Since the latter is so difficult, I think the worst thing you can do to yourself is graduate with 0 marketable skills apart from LaTeX, being able to use a web browser, etc. You are literally worse off than the biz majors you probably look down upon for being brutish apes who don't do any work; really, you'll be no different than some Africana Studies major, but at least they can go to some policy nonprofit lol.

Take a class or two on numerical methods/ computational statistics/ machine learning and *definitely* at least take intro computer science. If anything, that should also "unlock" your TCS classes and so on. I feel that is a very interesting, promising area.

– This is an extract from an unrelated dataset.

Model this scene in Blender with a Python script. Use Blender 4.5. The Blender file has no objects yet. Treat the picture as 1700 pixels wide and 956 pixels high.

>analyism - fight against everyone else

I am not sure what "analyism" is.

> education

Yeah, don't. Maybe after freshman year... it does not exactly help you for grad school, but you're hired to be researching *and* teaching as a professor. Teaching is annoying, but it pays. I think TA'ships during the academic year are more interesting/ compelling/ notable than something over the summer. But, this does not really give you much to write about in your statement of purpose.

> research

Talk to your professors. Talk to any postdocs at your uni. Talk to your advisor. Take hard classes, figure out what you want to do, and just start cold emailing the people who do things even just vaguely related to that. Younger academics/ postdocs are much more likely to have things to dump onto you/ be willing to take you on than will tenured faculty; I think it is literally a matter of "they have not gotten tired of it yet" + it helps them to have "advised XYZ and they are now successful" brownie points on their CV -- student success is a huge part of promotion considerations!

The national labs have a number of opportunities, as do a number of privately funded places and companies' research divisions. Lo and behold, none of these places are really going to have undergrads come in and do pure math. REUs or something at your university are really your only recourse on that front. If you demonstrably know some serious physics/ engineering/ computer science, you have a great shot at the national labs. I would look at JHU APL, NASA JPL, Flatiron Institute, DE Shaw Research (DESRES), Lincoln Lab... etc. these are mostly east coast (because I am on the east coast), but there are certainly plenty of others.

Basically all that goes on at the companies is engineering "research" and machine learning shit...

> fight against the top 45 unis

You're doing this for literally anything you apply to btw.

> actuarial

Yeah, soul-killing I think.

Quant finance is the biggest sham on the planet. Don't do it unless you are really interested in that for its own sake. Especially don't do it if you're not seriously interested in computer science, low latency programming/ computing, and to a lesser extent probability theory.

> anything else - lack domain-specific knowledge

I think it is worth applying to most of these still. Again, you should apply for software engineering things to just give yourself the option and because it will come in handy at some point/ you're doing some work future you would have needed to figure out anyways (like how the fuck bash/ zsh work and what a compiler is).